Study: Media CFOs Eye Digital Deals

Despite Time Warner's high profile rejection of 21st Century Fox's recent takeover advances, major media companies are shifting their focus from cost cutting to growth initiatives in the digital space, including mergers and acquisitions, according to a recent report.

According to a survey of chief financial officers at 50 top media companies like Time Warner, Univision and Fox by accounting giant Ernst & Young -- It’s Showtime! Digital drives the agenda, data delivers the insights -- CFOs are no longer worried about the global recession and are well-positioned to grow their companies through capitalizing on digital opportunities and through investments in technology, digital talent and infrastructure, as well as acquisitions and other deals. Only 26% of senior executives surveyed said global economic uncertainty would be a challenge during the next three years, compared to 62% two years ago, showing a dramatic decrease in concern over the economy.

“The CFOs told us in no uncertain terms that the economy is no longer an obstacle and now is the time for media and entertainment companies to invest in growth and focus on building their businesses," said Ernst & Young Global Media & Entertainment Leader John Nendick in a statement. "The industry is now poised to deliver on the promises it has been making the past several years but has been unable to achieve because of the economy. The CFOs recognize the recession is over and it’s showtime.”

But despite renewed optimism about the overall economy, the CFO's still see challenges ahead, according to the report. Among the greatest obstacles over the next three years: technology and platform disintermediation (64%), and an inability to persuade consumers to pay fair value for content (58%). Still others identified structural and regulatory uncertainty (42%) and reductions/reallocations of marketing budgets (26%) as major challenges for the future.

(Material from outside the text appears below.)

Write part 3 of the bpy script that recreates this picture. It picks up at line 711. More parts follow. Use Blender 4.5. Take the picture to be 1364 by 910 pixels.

CFOs also are are placing significant emphasis on data to improve decision-making, systems and processes -- 59% of CFOs feel their companies successfully use data to respond to and upsell existing customers, but  only 33% said their companies do a good job of using data to generate new business. And while only 39% of CFOs believe their organization is good at sharing data, 58% indicated that sharing data between business units would improve their organization’s overall effectiveness.

Other key findings in the study include:

  • About 74% said their top priorities are the evolution of digital and online distribution, followed by cost reduction and business efficiencies (34%), creatively differentiating content (32%), extending brands globally (32%) and growth in new market segments (30%)
  • Emerging markets are no longer the top geographic focus for growth; 72% of M&E companies indicated their focus is on existing/core markets.
  • About 72% said interactive media businesses were the best positioned to evolve and thrive in the future, followed by cable television networks and channels (42%), conglomerates (36%), film and television production (30%) and content and information services (30%).
  • The top actions identified to make companies more effective are attracting/retaining talent (58%), improved IT capabilities (42%), deeper understanding of market trends, customers and competitors (38%) and getting new products to market faster (30%).
  • CFOs prefer deals that give them either complete or majority ownership (61%) instead of making investments or having a minority interest (34%).
  • The average deal value during the first half of 2014 was $939 million, compared with $220 million in 2013 and $157 million in 2012, with cable operators driving the rise.

“Recruiting and retaining talent is a significant concern for almost every CFO we surveyed, said EY’s Global Media & Entertainment Advisory Services Leader Howard Bass on a statement. "All agreed that talent, as well as establishing better collaboration between teams and different business units, are the most important factors for efficiently running their companies. The right talent means finding people who have the technical skills but are also digital savvy.”